--- DATA SECTION ---
* * * * * * *
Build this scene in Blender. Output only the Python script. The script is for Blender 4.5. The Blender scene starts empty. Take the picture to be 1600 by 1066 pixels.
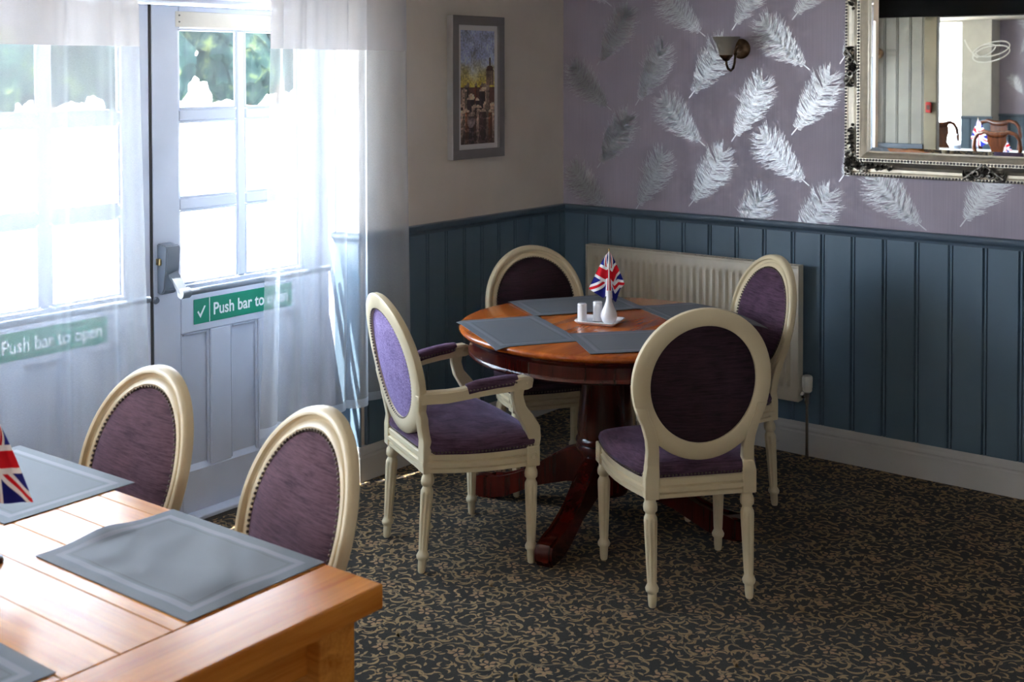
* * * * * * *
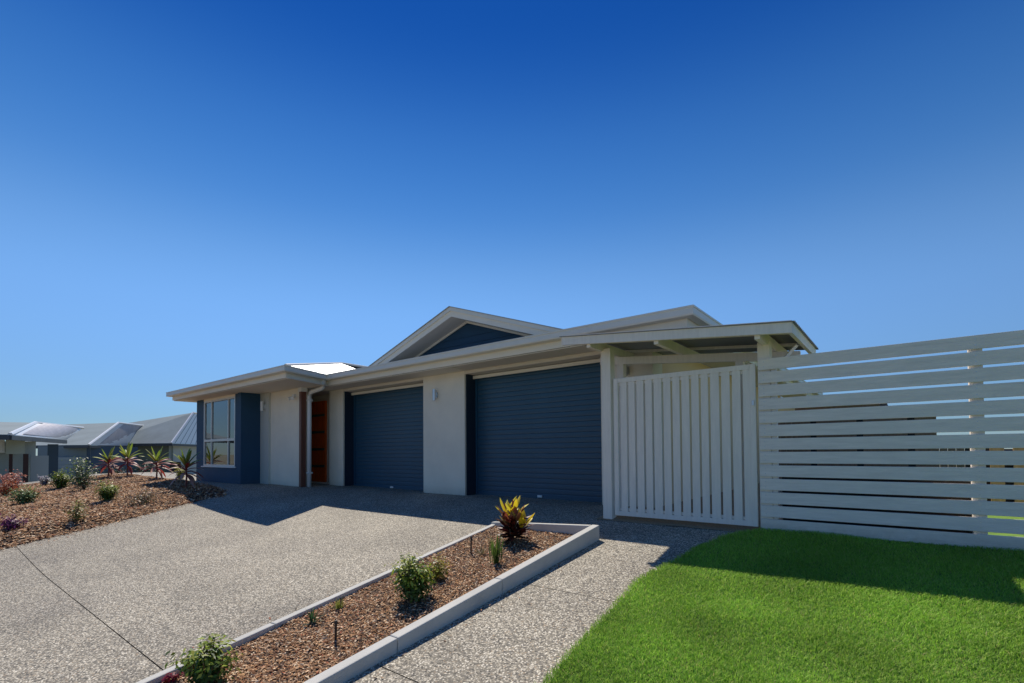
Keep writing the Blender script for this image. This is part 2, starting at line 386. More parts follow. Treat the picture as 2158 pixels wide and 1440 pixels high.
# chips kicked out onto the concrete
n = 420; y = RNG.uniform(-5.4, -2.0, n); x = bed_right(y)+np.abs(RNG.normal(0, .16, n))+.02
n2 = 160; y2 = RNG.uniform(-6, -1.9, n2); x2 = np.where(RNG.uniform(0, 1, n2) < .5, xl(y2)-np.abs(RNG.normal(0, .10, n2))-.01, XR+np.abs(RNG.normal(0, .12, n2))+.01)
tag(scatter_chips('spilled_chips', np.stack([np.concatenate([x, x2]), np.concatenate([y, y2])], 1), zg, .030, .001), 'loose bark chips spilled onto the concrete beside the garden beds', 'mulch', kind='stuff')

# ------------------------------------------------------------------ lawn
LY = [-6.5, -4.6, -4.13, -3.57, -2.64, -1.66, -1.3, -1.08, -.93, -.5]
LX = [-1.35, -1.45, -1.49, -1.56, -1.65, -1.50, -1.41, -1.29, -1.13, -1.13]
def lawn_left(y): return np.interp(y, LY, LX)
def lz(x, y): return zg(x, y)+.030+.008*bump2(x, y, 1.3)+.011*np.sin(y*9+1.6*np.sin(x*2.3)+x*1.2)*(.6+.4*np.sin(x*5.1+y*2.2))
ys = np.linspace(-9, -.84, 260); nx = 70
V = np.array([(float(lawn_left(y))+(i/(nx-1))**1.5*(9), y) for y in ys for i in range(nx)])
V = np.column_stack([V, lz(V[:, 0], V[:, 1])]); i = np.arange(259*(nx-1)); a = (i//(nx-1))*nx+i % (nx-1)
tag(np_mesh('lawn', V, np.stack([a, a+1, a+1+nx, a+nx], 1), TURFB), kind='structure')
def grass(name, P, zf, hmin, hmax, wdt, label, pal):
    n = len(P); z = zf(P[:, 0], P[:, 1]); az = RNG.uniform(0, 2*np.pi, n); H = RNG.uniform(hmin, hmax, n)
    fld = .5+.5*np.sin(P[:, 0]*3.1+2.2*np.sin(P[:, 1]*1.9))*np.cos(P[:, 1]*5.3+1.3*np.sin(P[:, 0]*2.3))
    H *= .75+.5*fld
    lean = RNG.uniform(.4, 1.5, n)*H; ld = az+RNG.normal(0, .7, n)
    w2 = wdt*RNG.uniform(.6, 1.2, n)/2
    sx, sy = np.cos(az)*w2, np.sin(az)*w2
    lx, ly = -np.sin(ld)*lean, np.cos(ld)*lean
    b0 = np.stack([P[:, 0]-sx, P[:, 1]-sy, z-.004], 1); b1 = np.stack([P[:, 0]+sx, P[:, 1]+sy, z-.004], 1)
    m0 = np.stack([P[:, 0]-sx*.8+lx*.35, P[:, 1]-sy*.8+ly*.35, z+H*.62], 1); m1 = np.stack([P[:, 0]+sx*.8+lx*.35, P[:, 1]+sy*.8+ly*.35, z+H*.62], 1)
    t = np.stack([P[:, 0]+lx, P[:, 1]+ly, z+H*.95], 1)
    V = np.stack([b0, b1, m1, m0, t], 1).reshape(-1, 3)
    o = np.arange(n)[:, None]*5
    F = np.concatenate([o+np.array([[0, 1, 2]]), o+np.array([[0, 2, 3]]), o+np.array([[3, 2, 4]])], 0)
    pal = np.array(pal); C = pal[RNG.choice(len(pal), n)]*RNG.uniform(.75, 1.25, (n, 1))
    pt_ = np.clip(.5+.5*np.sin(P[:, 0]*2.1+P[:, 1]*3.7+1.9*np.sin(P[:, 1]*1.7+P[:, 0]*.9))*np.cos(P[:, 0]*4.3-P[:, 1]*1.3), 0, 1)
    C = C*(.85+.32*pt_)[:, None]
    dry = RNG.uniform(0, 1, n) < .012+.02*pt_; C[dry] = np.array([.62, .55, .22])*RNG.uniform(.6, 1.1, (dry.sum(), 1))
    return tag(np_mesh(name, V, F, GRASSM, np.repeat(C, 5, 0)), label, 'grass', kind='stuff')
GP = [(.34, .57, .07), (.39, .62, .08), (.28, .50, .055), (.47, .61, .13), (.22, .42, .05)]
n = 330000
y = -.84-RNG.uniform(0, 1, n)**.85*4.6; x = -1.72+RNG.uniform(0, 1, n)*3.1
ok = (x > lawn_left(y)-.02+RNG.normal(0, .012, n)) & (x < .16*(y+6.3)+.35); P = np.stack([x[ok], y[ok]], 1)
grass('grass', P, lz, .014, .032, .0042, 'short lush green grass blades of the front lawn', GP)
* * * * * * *
--- TASK BRIEF ---
Look through the entries above and report each line where the string "Blender" occurs.

--- TASK RESPONSE ---
Build this scene in Blender. Output only the Python script. The script is for Blender 4.5. The Blender scene starts empty. Take the picture to be 1600 by 1066 pixels.
Keep writing the Blender script for this image. This is part 2, starting at line 386. More parts follow. Treat the picture as 2158 pixels wide and 1440 pixels high.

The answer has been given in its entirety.